Bridgewater is eager to see how American audiences will respond. Many of her European fans couldn’t understand the English lyrics, so Americans might take even more from the show. “I’m quite excited,” Bridgewater said. 

Bridgewater is also glad to be returning to the theater, in a sense; she performs each song in the show as “a little vignette,” having worked with arrangers to give each one a different “musical personality.”  

This is not entirely new territory for the singer, who’s spent much of her career fusing jazz and theater. She played the lead in the reworked opera “Carmen Jazz,” and was nominated for England’s coveted Laurence Olivier Award for her portrayal of Billie Holiday in “Lady Day.” 

What is new is that Bridgewater is now creating theatrical music, rather than the more familiar musical theater. Critics and fans alike have reveled in the jazz singer’s lively performances, but some have questioned where the musician ends and the actress begins. Bridgewater hopes “Getting’ Weill’d” makes things clear. 

“I feel like I finally have found a music that expresses all of me,” Bridgewater said. “So I can pull up the theatricality, and it’s not too much; it makes sense in this context.” 

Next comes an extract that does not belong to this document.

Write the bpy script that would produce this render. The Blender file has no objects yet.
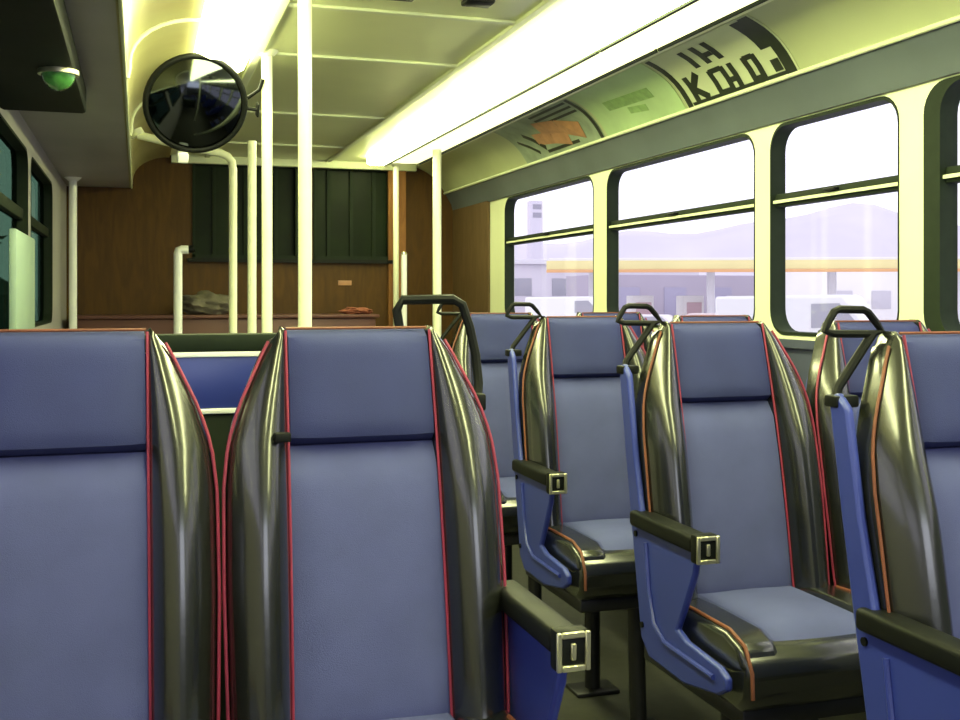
import bpy, bmesh, math, random
from mathutils import Vector, Matrix
random.seed(7)
PI = math.pi
S = bpy.context.scene
C = S.collection

# ------------------------------------------------------------------ camera
EYE = 1.21
F = 1080.0
TH = math.atan(342 / F)
cd = bpy.data.cameras.new('camera'); cam = bpy.data.objects.new('camera', cd); C.objects.link(cam)
cd.sensor_width = 36; cd.lens = F / 960 * 36; cd.shift_y = -62 / 960
cd.clip_start = 0.02; cd.clip_end = 3000
cam.location = (0, 0, EYE); cam.rotation_euler = (PI / 2, 0, -TH)
S.camera = cam
# ------------------------------------------------------------------ world
w = bpy.data.worlds.new('sky'); S.world = w; w.use_nodes = True
bg = w.node_tree.nodes['Background']
bg.inputs[0].default_value = (0.94, 0.92, 1.0, 1); bg.inputs[1].default_value = 1.7
# daylight falling in from the open front of the bus (windscreen side), behind the camera
ld = bpy.data.lights.new('windscreen_daylight', 'AREA'); ld.shape = 'RECTANGLE'
ld.size = 2.0; ld.size_y = 1.0; ld.energy = 22; ld.color = (0.80, 0.86, 1.0)
lo = bpy.data.objects.new('windscreen_daylight', ld); C.objects.link(lo)
lo.location = (0.8, -2.35, 1.62); lo.rotation_euler = (math.radians(86), 0, 0)
# ------------------------------------------------------------------ exposure
S.view_settings.view_transform = 'Standard'; S.view_settings.look = 'None'
S.view_settings.gamma = 1; S.view_settings.use_curve_mapping = False
S.view_settings.exposure = 0.0
LAMP = 27.0

# ------------------------------------------------------------------ materials
def nt(name):
    m = bpy.data.materials.new(name); m.use_nodes = True
    return m, m.node_tree.nodes, m.node_tree.links, m.node_tree.nodes['Principled BSDF']
def mat(name, col, rough=.5, metal=0, noise=0.0, nscale=30, bump=0.0, bscale=200, coat=0, spec=.5, col2=None):
    m, N, L, b = nt(name)
    b.inputs['Roughness'].default_value = rough; b.inputs['Metallic'].default_value = metal
    b.inputs['Coat Weight'].default_value = coat; b.inputs['Coat Roughness'].default_value = .16
    b.inputs['Specular IOR Level'].default_value = spec
    tc = N.new('ShaderNodeTexCoord')
    n = N.new('ShaderNodeTexNoise'); n.inputs['Scale'].default_value = nscale; n.inputs['Detail'].default_value = 4
    L.new(tc.outputs['Object'], n.inputs['Vector'])
    r = N.new('ShaderNodeValToRGB'); r.color_ramp.elements[0].position = .3; r.color_ramp.elements[1].position = .7
    c2 = col2 or tuple(c * (1 - noise) for c in col)
    r.color_ramp.elements[0].color = (*c2, 1); r.color_ramp.elements[1].color = (*col, 1)
    L.new(n.outputs['Fac'], r.inputs['Fac']); L.new(r.outputs['Color'], b.inputs['Base Color'])
    if bump:
        n2 = N.new('ShaderNodeTexNoise'); n2.inputs['Scale'].default_value = bscale; n2.inputs['Detail'].default_value = 3
        L.new(tc.outputs['Object'], n2.inputs['Vector'])
        bp = N.new('ShaderNodeBump'); bp.inputs['Strength'].default_value = bump; bp.inputs['Distance'].default_value = .004
        L.new(n2.outputs['Fac'], bp.inputs['Height']); L.new(bp.outputs['Normal'], b.inputs['Normal'])
    return m
def emit(name, col, s):
    m, N, L, b = nt(name)
    b.inputs['Base Color'].default_value = (*col, 1)
    b.inputs['Emission Color'].default_value = (*col, 1); b.inputs['Emission Strength'].default_value = s
    return m
def glass(name, tint=(1, 1, 1), g=.06):
    m, N, L, b = nt(name); N.remove(b)
    t = N.new('ShaderNodeBsdfTransparent'); t.inputs[0].default_value = (*tint, 1)
    gl = N.new('ShaderNodeBsdfGlossy'); gl.inputs['Roughness'].default_value = .03
    mx = N.new('ShaderNodeMixShader'); mx.inputs[0].default_value = g
    L.new(t.outputs[0], mx.inputs[1]); L.new(gl.outputs[0], mx.inputs[2])
    L.new(mx.outputs[0], N['Material Output'].inputs['Surface'])
    return m
def wood(name, a, b_):
    m, N, L, b = nt(name)
    tc = N.new('ShaderNodeTexCoord'); mp = N.new('ShaderNodeMapping'); mp.inputs['Scale'].default_value = (7, 7, 1.2)
    n = N.new('ShaderNodeTexNoise'); n.inputs['Scale'].default_value = 3; n.inputs['Detail'].default_value = 6; n.inputs['Distortion'].default_value = 1.2
    L.new(tc.outputs['Object'], mp.inputs[0]); L.new(mp.outputs[0], n.inputs['Vector'])
    r = N.new('ShaderNodeValToRGB'); r.color_ramp.elements[0].position = .35; r.color_ramp.elements[1].position = .65
    r.color_ramp.elements[0].color = (*a, 1); r.color_ramp.elements[1].color = (*b_, 1)
    L.new(n.outputs['Fac'], r.inputs['Fac']); L.new(r.outputs['Color'], b.inputs['Base Color'])
    b.inputs['Roughness'].default_value = .55; b.inputs['Specular IOR Level'].default_value = .25
    return m

M = {}
M['fabric'] = mat('blue_grey_moquette', (.094, .104, .268), .85, noise=.16, nscale=9, bump=.25, bscale=700, spec=.2)
M['fabric_head'] = mat('darker_blue_headrest_moquette', (.043, .050, .158), .8, noise=.15, nscale=8, bump=.25, bscale=700, spec=.2)
M['vinyl'] = mat('black_bronze_vinyl', (.012, .013, .011), .27, noise=.3, nscale=14, bump=.10, bscale=60, coat=1.0)
M['piping'] = mat('magenta_piping', (.30, .024, .065), .5, noise=.25, nscale=20)
M['tanpipe'] = mat('amber_piping', (.20, .060, .028), .5, noise=.25, nscale=20)
M['blueplastic'] = mat('ultramarine_plastic', (.032, .048, .29), .36, noise=.12, nscale=6)
M['blackplastic'] = mat('black_plastic', (.008, .009, .008), .5, noise=.2, spec=.15)
M['chrome'] = mat('brushed_olive_metal', (.62, .60, .42), .3, metal=.8, noise=.2)
M['blacksteel'] = mat('dark_steel', (.02, .02, .022), .4, metal=.3, noise=.2)
M['cream'] = mat('cream_laminate', (.76, .80, .54), .42, noise=.06, nscale=5)
M['ceil'] = mat('olive_cream_ceiling', (.78, .82, .46), .32, noise=.10, nscale=2.2)
M['cove'] = mat('pale_olive_cove', (.50, .55, .31), .42, noise=.12, nscale=2.5)
M['pole'] = mat('pale_yellow_pole', (.92, .94, .68), .28, noise=.04)
M['whitepole'] = mat('white_pole', (.95, .96, .92), .28, noise=.04)
M['greyband'] = mat('grey_duct_cover', (.13, .155, .17), .35, noise=.25, nscale=3)
M['greysoft'] = mat('grey_lilac_soffit', (.40, .38, .38), .55, noise=.12, nscale=3)
M['rubber'] = mat('dark_green_rubber', (.012, .020, .010), .7, noise=.2, spec=.2)
M['brown'] = wood('brown_wood_laminate', (.065, .029, .004), (.092, .042, .005))
M['brownside'] = wood('grey_brown_laminate', (.10, .062, .028), (.14, .085, .040))
M['floor'] = mat('dark_olive_vinyl_floor', (.045, .045, .034), .5, noise=.35, nscale=25, bump=.1)
M['wallgrey'] = mat('blue_grey_wall_lining', (.07, .08, .13), .5, noise=.1)
M['glass'] = glass('window_glass', (.97, .97, 1.0), .05)
M['tint'] = glass('tinted_window_glass', (.22, .32, .26), .10)
M['darkglass'] = mat('dark_rear_glass', (.008, .016, .004), .45, noise=.5, nscale=4, spec=.12)
M['lamp'] = emit('lit_fluorescent_diffuser', (.96, 1.0, .50), LAMP)
M['lamplow'] = emit('lit_lower_diffuser', (.98, 1.0, .56), LAMP * .06)
M['mirror'] = mat('convex_mirror_glass', (.055, .062, .07), .10, metal=1, noise=.02)
M['darkbox'] = mat('near_black_housing', (.006, .009, .006), .7, noise=.3, spec=.2)
M['paper'] = mat('pale_card', (.62, .68, .44), .5, noise=.12, nscale=4)
M['papergreen'] = mat('green_tinted_card', (.48, .66, .34), .5, noise=.2, nscale=5)
M['papergrey'] = mat('grey_green_card', (.34, .42, .30), .5, noise=.4, nscale=9)
M['ink'] = mat('black_print', (.02, .028, .015), .5, noise=.2)
M['skin'] = mat('orange_brown_print', (.52, .26, .13), .5, noise=.3, nscale=20)
M['greendome'] = mat('green_gloss', (.10, .36, .08), .2, noise=.6, nscale=40, coat=.6)
M['bundle'] = mat('grey_brown_cloth', (.17, .15, .11), .9, noise=.5, nscale=14, bump=.5, bscale=40)
M['redcloth'] = mat('dull_red_cloth', (.30, .09, .05), .8, noise=.3, nscale=12)
M['redbrown'] = mat('reddish_ledge', (.13, .048, .038), .5, noise=.2, nscale=5)
M['mint'] = mat('mint_daylight', (.34, .46, .38), .5, noise=.08, nscale=3)

# ------------------------------------------------------------------ helpers
class MB:
    def __init__(s): s.bm = bmesh.new()
    def box(s, x0, x1, y0, y1, z0, z1, bev=0, seg=2, rot=None):
        b = bmesh.new(); bmesh.ops.create_cube(b, size=1)
        c = Vector(((x0+x1)/2, (y0+y1)/2, (z0+z1)/2))
        for v in b.verts: v.co = Vector((v.co.x*(x1-x0), v.co.y*(y1-y0), v.co.z*(z1-z0)))
        if bev: bmesh.ops.bevel(b, geom=b.edges[:], offset=bev, segments=seg, affect='EDGES', profile=.5)
        for v in b.verts:
            if rot: v.co = rot @ v.co
            v.co += c
        s.merge(b); return s
    def merge(s, b):
        me = bpy.data.meshes.new('t'); b.to_mesh(me); s.bm.from_mesh(me); bpy.data.meshes.remove(me); b.free()
    def grid(s, rows, closeu=False, cap=False):
        V = [[s.bm.verts.new(p) for p in r] for r in rows]
        n = len(rows[0])
        for i in range(len(rows) - 1):
            for j in range(n if closeu else n - 1):
                k = (j + 1) % n
                try: s.bm.faces.new((V[i][j], V[i][k], V[i+1][k], V[i+1][j]))
                except ValueError: pass
        if cap:
            s.bm.faces.new(V[0][::-1]); s.bm.faces.new(V[-1])
        return s
    def tube(s, pts, r, seg=10, closed=False):
        pts = [Vector(p) for p in pts]; n = len(pts); rows = []
        rr = r if isinstance(r, (list, tuple)) else [r] * n
        up = None
        for i, p in enumerate(pts):
            if closed: t = (pts[(i+1) % n] - pts[i-1])
            else: t = pts[min(i+1, n-1)] - pts[max(i-1, 0)]
            t.normalize()
            if up is None:
                up = Vector((0, 0, 1)) if abs(t.z) < .9 else Vector((1, 0, 0))
            up = (up - t * up.dot(t)).normalized(); sd = t.cross(up)
            rows.append([p + (up * math.cos(a) + sd * math.sin(a)) * rr[i] for a in [2*PI*k/seg for k in range(seg)]])
        if closed:
            rows.append(rows[0][:]); s.grid(rows, True)
            bmesh.ops.remove_doubles(s.bm, verts=s.bm.verts[:], dist=1e-6)
        else: s.grid(rows, True, True)
        return s
    def prism(s, prof, axis, a, b):
        """prof: list of 2-D points; axis 'x' -> (y,z) profile, 'y' -> (x,z), 'z' -> (x,y)"""
        def P(u, v, t): return {'x': (t, u, v), 'y': (u, t, v), 'z': (u, v, t)}[axis]
        A = [s.bm.verts.new(P(u, v, a)) for u, v in prof]; B = [s.bm.verts.new(P(u, v, b)) for u, v in prof]
        n = len(prof)
        for i in range(n): s.bm.faces.new((A[i], A[(i+1) % n], B[(i+1) % n], B[i]))
        s.bm.faces.new(A[::-1]); s.bm.faces.new(B); return s
    def build(s, name, m, parent=None, smooth=True, bevel=0):
        bmesh.ops.recalc_face_normals(s.bm, faces=s.bm.faces[:])
        me = bpy.data.meshes.new(name); s.bm.to_mesh(me); s.bm.free()
        o = bpy.data.objects.new(name, me); C.objects.link(o)
        me.materials.append(M[m] if isinstance(m, str) else m)
        if smooth:
            for p in me.polygons: p.use_smooth = True
            me.set_sharp_from_angle(angle=math.radians(40))
        if parent: o.parent = parent
        if bevel:
            md = o.modifiers.new('bevel', 'BEVEL'); md.width = bevel; md.segments = 2; md.limit_method = 'ANGLE'
        return o
def tag(o, label=None, cat=None, group=None, kind=None):
    for k, v in (('label', label), ('category', cat), ('group', group), ('kind', kind)):
        if v: o[k] = v
    return o
def empty(name, loc, rz=0):
    o = bpy.data.objects.new(name, None); C.objects.link(o); o.location = loc; o.rotation_euler = (0, 0, rz)
    o.empty_display_size = .05; return o
def kids(o): return [c for c in bpy.data.objects if c.parent == o]
def copy_tree(o, parent=None):
    c = o.copy(); C.objects.link(c)
    if parent: c.parent = parent
    for ch in kids(o): copy_tree(ch, c)
    return c
def struct(o): o['kind'] = 'structure'; return o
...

Weill also gives Bridgewater a range of emotion – not to mention vocal dimension – that she’s found lacking in some of her other material: “I’d about had it with these light, kind of trite, cute songs; the pop songs of the ‘30s and ‘40s. I wanted more substance. This music, for me, is perfect. Because it’s very challenging musically, vocally, harmonically.” 

The lyrics are also more complex than Bridgewater’s usual standards. 

“The stories are richer. The melodies are richer. It’s just more intelligent,” Bridgewater said. 

Yoshi’s audiences will hear selections from Bridgewater’s latest album, ‘This is New.”  

Most of the songs are culled from Weill’s Broadway period, such as “Speak Low” and “I’m a Stranger Here Myself,” from the play “Touch of Venus.” Unfortunately, Bridgewater won’t be signing many copies of “This is New,” because it won’t be released domestically until August 6. (The European version can be purchased online now.) She’ll be back in the States this fall for a full national tour. 

Bridgewater committed to play as part of Yoshi’s 30th anniversary celebration before her album’s final release date changed. She kept her date as a “sneak preview” series because she considers Yoshi’s to be “family.” 

Bridgewater also loves the acoustics of the club where she recorded her Grammy-nominated live album, “Live at Yoshi’s.” 

“That little jazz club is the best club in the U.S. o f A. Bar none,”Bridgewater said. 

Coming from a woman who’s filled in for Ella Fitzgerald at the Montreaux Jazz Festival and wowed audiences from Carnegie Hall to Paris’s Olympia Theatre, that’s strong praise, indeed.